Tucson CitizenTucson Citizen

Area officials fret about impact fee plan

Citizen Staff Writer

GARRY DUFFY

gduffy@tucsoncitizen.com

A proposal in the Legislature to tap into cities’ and towns’ development impact fee programs for up to $210 million to help cut into the state budget deficit has area officials challenging the legality of such a move.

Enough so that it will be discussed at Thursday’s Pima Association of Governments Regional Council meeting.

Impact fees are used by local governments to make transportation improvements to meet growth.

“An action that will undermine basic infrastructure is not a good idea,” Gary L. Hayes, executive director of PAG and the Regional Transportation Authority, said this week.

PAG is the regional umbrella agency for transportation, air quality and population issues. Members include Tucson, Pima County, Marana, Oro Valley, South Tucson and Sahuarita.

The RTA’s 20-year regional transportation plan is largely funded with a half-cent sales tax that would not be impacted by the state taking the impact fees.

But impact fees collected by member jurisdictions also go to fund RTA projects, and that money would be sorely missed if appropriated for state budgetary relief, Hayes said.

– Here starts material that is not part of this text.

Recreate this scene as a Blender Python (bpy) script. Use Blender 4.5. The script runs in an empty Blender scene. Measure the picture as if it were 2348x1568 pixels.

“I looked at it and it struck me as an impossibility,” lawyer Martin Willett, Pima County deputy administrator, said Tuesday.

Willett is the county’s point man on legislative issues. He has heard and seen few details about the proposal, which would allow the state to dun cities and towns for $210 million in state-shared revenues that would have to be made up through their development impact fee programs.

“I would say they have no legal authority to take impact fees already collected by cities and towns,” said Mike Rankin, Tucson city attorney.

The city and most local jurisdictions have development impact fee programs where money collected from developers is used for road, park and sewer facilities improvements.

The enabling statutes approved by the Legislature in the past stipulate that fees collected for improvements made necessary by growth be used in the specific geographic areas of the new development.

“The only legal option for us is to use those fees for improvements needed because of the developments,” said Jason Baran, state and federal relations coordinator for the Tucson Office of Intergovernmental Relations.

Details of how supporters of the action would justify taking the impact fees were unclear, enough so that a planned state hearing on the proposal Tuesday was canceled pending more study.

Backers of the proposal have said it would involve the state holding back $210 million in state-shared revenues from cities and towns this coming fiscal year. The affected communities would have to replace those detoured funds from their impact fee coffers.